-------- GIVEN DATA

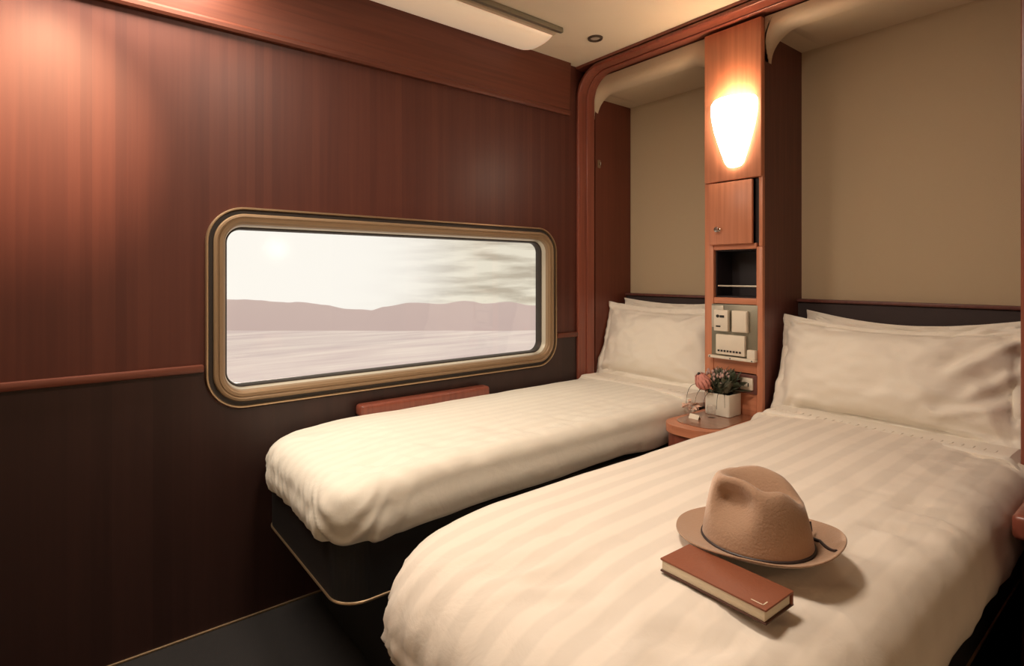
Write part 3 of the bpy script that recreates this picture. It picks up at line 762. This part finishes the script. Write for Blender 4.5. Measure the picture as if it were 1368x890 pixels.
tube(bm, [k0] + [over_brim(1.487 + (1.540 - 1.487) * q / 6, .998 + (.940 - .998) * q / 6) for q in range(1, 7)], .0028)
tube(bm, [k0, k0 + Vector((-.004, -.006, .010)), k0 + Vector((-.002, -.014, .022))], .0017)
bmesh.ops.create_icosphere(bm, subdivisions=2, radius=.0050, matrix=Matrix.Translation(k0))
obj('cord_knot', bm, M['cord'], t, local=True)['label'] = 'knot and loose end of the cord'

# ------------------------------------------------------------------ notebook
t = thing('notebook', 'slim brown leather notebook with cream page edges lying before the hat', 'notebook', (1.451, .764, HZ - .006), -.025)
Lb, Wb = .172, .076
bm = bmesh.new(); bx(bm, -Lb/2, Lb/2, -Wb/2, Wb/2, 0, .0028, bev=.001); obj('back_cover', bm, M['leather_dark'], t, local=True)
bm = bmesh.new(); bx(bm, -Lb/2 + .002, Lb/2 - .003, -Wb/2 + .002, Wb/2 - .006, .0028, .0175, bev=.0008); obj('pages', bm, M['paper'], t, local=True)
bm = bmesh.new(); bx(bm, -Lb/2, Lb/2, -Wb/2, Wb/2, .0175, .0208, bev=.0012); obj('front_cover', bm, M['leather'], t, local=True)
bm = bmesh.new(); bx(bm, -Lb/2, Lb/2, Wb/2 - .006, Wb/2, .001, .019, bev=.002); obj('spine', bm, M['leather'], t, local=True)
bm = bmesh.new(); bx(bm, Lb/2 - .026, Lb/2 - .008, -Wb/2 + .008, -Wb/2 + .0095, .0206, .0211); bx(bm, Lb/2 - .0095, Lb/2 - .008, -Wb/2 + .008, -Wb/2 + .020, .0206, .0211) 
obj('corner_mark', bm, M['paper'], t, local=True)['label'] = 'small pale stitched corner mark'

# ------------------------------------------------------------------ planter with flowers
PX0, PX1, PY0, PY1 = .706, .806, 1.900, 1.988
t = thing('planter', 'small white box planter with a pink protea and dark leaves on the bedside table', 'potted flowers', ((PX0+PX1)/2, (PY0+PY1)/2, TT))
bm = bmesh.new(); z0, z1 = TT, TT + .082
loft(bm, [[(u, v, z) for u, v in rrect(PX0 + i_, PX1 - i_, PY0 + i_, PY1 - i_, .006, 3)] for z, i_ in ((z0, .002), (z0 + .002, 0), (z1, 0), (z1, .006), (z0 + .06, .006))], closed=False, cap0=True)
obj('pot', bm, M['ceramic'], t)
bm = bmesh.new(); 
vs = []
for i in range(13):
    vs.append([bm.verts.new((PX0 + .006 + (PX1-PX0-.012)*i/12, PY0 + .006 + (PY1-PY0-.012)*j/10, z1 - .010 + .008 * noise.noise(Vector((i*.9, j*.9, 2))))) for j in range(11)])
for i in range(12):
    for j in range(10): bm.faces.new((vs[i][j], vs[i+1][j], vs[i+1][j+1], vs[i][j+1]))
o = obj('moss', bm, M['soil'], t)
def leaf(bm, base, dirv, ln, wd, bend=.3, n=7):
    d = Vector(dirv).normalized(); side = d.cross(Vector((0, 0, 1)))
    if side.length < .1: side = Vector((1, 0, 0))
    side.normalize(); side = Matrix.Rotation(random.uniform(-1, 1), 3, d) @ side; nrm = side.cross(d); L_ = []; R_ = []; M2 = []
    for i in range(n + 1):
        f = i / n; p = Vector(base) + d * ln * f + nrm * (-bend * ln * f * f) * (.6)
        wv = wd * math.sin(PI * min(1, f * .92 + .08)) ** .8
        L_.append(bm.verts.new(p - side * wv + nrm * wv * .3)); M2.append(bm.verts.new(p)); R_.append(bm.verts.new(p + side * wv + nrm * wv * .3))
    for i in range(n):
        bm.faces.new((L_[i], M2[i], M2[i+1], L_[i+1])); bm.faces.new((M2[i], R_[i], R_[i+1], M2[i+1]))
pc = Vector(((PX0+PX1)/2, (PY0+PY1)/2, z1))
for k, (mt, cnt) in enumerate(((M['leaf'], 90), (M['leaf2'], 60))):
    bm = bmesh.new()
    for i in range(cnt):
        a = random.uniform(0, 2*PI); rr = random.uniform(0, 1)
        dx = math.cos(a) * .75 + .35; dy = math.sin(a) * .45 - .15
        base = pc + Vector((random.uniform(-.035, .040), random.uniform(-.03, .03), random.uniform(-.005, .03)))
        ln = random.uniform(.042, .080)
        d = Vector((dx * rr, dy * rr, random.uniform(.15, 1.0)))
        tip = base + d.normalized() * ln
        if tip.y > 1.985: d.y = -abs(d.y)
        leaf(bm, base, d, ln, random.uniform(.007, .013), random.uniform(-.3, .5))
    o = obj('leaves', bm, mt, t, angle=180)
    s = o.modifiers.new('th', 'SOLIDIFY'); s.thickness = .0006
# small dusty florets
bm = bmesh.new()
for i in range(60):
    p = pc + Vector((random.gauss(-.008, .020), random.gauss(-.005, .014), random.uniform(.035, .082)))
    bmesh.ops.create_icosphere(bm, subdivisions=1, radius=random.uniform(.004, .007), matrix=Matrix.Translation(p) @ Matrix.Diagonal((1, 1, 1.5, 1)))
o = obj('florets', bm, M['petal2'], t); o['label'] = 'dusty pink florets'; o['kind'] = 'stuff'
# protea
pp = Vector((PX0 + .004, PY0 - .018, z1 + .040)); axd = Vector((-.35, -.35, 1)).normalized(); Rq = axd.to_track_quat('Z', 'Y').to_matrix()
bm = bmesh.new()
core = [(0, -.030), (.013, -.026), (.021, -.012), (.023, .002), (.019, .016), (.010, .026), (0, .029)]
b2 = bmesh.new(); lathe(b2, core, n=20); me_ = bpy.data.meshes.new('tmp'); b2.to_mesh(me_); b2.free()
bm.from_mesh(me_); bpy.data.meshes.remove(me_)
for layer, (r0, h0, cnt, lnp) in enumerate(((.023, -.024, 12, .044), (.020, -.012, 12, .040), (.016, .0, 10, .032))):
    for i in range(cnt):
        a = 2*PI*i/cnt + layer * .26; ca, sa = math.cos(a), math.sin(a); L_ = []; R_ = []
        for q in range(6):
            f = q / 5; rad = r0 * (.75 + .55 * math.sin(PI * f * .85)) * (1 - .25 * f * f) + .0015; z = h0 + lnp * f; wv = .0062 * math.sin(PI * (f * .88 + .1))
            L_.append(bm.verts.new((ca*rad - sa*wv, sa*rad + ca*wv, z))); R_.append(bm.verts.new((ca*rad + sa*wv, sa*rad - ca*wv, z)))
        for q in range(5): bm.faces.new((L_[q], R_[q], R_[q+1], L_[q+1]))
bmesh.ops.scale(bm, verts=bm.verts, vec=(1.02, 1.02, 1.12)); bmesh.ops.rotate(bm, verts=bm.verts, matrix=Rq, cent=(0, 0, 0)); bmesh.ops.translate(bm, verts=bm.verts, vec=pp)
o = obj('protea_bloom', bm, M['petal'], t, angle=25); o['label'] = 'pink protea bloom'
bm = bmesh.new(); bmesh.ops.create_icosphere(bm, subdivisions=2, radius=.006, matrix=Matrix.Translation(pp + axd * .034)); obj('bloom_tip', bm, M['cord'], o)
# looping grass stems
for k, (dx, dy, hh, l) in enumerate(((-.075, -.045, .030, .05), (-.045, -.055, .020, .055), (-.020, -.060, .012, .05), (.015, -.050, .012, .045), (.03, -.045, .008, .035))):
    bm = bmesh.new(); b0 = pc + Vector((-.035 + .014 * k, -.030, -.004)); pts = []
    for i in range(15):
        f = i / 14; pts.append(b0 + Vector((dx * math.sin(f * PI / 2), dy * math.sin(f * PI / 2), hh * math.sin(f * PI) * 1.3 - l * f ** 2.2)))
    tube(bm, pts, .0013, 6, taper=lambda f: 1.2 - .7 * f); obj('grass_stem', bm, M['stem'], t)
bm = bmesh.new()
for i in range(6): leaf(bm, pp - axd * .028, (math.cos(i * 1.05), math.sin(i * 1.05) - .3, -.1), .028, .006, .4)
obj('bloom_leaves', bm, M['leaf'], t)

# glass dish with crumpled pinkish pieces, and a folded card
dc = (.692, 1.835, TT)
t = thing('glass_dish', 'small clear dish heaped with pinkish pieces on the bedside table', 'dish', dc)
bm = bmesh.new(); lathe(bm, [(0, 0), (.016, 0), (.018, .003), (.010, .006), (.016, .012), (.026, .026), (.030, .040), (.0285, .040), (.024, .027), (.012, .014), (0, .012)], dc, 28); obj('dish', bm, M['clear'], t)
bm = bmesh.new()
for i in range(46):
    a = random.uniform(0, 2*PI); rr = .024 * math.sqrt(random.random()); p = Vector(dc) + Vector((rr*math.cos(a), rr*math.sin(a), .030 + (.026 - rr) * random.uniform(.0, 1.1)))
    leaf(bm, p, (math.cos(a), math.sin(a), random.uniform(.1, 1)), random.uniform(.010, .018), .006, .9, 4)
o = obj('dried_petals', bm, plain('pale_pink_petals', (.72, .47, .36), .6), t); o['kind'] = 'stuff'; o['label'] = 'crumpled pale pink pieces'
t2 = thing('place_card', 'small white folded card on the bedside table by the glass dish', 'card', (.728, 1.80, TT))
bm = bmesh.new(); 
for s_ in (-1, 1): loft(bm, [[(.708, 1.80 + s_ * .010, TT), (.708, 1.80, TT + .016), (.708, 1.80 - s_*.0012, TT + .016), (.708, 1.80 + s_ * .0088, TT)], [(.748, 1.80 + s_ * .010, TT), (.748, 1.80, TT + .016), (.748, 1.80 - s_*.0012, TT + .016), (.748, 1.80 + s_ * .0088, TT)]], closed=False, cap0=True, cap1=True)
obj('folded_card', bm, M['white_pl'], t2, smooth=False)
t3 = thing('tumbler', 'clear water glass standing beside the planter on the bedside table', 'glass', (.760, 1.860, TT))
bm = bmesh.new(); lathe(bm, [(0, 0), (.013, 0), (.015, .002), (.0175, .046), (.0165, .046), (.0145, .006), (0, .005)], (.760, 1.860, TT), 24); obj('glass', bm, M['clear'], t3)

----------------
-------- GIVEN DATA

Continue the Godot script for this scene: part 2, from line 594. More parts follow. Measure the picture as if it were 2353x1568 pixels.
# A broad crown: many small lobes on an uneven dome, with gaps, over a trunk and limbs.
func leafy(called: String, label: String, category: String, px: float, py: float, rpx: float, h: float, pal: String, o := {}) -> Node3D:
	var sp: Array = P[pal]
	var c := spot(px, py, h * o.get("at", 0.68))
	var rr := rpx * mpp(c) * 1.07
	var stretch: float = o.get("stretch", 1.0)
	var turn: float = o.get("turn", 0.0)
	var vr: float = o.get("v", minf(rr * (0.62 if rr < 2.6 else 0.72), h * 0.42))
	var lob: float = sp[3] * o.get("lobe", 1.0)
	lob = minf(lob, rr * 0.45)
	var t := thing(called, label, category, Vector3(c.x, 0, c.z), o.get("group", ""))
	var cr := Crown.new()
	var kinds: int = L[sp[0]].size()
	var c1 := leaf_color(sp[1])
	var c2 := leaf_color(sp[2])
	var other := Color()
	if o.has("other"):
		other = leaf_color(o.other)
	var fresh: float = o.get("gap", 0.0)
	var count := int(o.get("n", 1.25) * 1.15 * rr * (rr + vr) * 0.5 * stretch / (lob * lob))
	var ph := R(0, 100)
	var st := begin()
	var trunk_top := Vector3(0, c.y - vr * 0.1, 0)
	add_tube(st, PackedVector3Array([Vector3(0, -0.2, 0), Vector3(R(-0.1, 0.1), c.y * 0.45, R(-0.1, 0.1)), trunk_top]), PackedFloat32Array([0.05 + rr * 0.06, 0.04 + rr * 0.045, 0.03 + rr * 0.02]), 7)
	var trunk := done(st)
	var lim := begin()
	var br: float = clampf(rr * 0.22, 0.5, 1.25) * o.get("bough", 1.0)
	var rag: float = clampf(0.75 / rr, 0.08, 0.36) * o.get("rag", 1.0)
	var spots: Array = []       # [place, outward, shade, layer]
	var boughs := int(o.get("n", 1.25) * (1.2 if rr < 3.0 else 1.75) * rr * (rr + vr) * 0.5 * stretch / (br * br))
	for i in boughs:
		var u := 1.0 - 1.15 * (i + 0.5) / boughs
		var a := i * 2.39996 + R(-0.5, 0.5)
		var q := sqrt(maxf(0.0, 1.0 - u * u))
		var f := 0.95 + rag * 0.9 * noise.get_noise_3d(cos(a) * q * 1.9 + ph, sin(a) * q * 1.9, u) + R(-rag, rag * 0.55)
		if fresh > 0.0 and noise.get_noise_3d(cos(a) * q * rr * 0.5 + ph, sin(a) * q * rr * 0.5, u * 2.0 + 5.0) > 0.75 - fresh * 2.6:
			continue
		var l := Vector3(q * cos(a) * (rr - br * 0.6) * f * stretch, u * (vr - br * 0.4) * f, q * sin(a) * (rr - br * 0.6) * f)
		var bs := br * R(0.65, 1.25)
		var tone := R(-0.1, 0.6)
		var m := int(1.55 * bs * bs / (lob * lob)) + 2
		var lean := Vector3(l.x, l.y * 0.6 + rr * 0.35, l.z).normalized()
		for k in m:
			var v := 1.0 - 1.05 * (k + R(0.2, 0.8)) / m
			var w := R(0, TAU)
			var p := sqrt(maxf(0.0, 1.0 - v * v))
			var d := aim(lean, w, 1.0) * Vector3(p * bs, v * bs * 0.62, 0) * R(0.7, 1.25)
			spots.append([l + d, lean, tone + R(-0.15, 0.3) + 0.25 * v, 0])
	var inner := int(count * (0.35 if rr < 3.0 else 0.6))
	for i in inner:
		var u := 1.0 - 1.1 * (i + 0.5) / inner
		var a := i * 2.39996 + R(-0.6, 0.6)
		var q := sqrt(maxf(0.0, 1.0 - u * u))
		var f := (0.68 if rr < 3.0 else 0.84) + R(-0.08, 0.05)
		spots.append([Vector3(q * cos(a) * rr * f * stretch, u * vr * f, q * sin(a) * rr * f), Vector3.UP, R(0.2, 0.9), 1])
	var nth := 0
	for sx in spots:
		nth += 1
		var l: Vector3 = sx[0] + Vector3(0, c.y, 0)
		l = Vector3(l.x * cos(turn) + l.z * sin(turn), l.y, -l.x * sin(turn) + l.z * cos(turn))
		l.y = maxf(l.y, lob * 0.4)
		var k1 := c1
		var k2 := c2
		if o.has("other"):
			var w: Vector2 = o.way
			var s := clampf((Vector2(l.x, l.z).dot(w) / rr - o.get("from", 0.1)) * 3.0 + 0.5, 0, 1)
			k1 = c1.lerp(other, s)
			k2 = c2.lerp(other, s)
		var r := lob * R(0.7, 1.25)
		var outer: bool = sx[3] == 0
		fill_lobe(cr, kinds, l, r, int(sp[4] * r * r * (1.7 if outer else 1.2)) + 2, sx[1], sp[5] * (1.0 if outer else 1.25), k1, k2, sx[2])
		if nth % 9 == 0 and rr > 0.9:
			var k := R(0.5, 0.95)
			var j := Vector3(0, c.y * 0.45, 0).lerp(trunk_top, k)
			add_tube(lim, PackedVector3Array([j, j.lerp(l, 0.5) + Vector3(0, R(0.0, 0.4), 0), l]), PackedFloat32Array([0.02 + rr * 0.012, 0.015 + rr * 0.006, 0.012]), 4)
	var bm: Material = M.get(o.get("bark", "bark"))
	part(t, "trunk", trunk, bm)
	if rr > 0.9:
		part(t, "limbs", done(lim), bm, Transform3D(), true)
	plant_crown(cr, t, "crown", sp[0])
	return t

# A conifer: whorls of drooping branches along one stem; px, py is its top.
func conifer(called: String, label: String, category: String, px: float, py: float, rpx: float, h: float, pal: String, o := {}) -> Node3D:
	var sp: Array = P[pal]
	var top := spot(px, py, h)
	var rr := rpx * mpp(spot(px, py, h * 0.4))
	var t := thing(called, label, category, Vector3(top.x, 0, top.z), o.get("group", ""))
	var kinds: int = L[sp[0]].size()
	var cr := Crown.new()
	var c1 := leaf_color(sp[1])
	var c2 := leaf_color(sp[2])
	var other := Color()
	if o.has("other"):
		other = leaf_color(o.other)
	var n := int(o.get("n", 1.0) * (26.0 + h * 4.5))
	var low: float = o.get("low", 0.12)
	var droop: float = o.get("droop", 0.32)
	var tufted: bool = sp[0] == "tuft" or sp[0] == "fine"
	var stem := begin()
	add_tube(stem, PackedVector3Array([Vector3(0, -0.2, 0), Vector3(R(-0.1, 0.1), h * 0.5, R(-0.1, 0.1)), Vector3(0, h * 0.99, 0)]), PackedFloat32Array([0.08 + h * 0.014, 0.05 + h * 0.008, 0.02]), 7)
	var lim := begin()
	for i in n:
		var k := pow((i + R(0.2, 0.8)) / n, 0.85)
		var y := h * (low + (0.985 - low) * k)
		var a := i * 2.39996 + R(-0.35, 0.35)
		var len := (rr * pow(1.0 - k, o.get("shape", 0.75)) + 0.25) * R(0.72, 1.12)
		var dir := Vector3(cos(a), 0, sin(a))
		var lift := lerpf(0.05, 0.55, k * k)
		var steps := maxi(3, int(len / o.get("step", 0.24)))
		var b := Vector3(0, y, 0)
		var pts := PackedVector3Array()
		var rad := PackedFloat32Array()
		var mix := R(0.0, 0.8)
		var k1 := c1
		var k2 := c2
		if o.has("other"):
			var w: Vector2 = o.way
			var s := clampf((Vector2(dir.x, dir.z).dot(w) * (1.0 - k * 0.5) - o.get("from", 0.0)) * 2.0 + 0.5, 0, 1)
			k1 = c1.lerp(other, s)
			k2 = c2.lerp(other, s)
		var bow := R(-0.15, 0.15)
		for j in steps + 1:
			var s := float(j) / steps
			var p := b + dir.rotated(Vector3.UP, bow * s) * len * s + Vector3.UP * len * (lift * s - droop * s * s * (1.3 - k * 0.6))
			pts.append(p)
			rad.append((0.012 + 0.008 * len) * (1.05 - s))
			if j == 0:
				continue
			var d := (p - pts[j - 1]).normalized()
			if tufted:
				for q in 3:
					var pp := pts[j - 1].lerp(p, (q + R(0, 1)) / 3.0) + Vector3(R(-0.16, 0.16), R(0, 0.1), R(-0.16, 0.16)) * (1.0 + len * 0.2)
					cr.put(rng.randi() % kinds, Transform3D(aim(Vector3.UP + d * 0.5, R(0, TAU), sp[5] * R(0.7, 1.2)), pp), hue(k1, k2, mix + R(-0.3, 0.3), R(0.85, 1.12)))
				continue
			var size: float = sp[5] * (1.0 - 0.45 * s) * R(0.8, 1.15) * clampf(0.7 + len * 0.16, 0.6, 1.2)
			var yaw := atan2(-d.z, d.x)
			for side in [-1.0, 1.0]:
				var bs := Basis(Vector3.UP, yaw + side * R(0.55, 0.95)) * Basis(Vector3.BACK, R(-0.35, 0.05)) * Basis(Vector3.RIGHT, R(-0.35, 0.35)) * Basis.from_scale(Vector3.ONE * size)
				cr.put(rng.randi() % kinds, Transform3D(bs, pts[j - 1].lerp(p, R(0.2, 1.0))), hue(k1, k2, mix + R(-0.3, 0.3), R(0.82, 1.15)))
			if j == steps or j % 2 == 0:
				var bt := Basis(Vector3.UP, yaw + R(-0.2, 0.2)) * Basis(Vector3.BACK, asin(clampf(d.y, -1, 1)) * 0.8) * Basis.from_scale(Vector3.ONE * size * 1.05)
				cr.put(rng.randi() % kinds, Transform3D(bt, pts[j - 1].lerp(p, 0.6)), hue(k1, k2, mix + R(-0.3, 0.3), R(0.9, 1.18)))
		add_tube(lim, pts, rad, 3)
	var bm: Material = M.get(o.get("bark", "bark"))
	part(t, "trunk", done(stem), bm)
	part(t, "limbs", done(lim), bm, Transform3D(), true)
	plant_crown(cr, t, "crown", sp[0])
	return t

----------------

INSTRUCTIONS FOR THE TASK: Return each line with "spots".

RESULT OF THE EXERCISE:
	var spots: Array = []       # [place, outward, shade, layer]
			spots.append([l + d, lean, tone + R(-0.15, 0.3) + 0.25 * v, 0])
		spots.append([Vector3(q * cos(a) * rr * f * stretch, u * vr * f, q * sin(a) * rr * f), Vector3.UP, R(0.2, 0.9), 1])
	for sx in spots:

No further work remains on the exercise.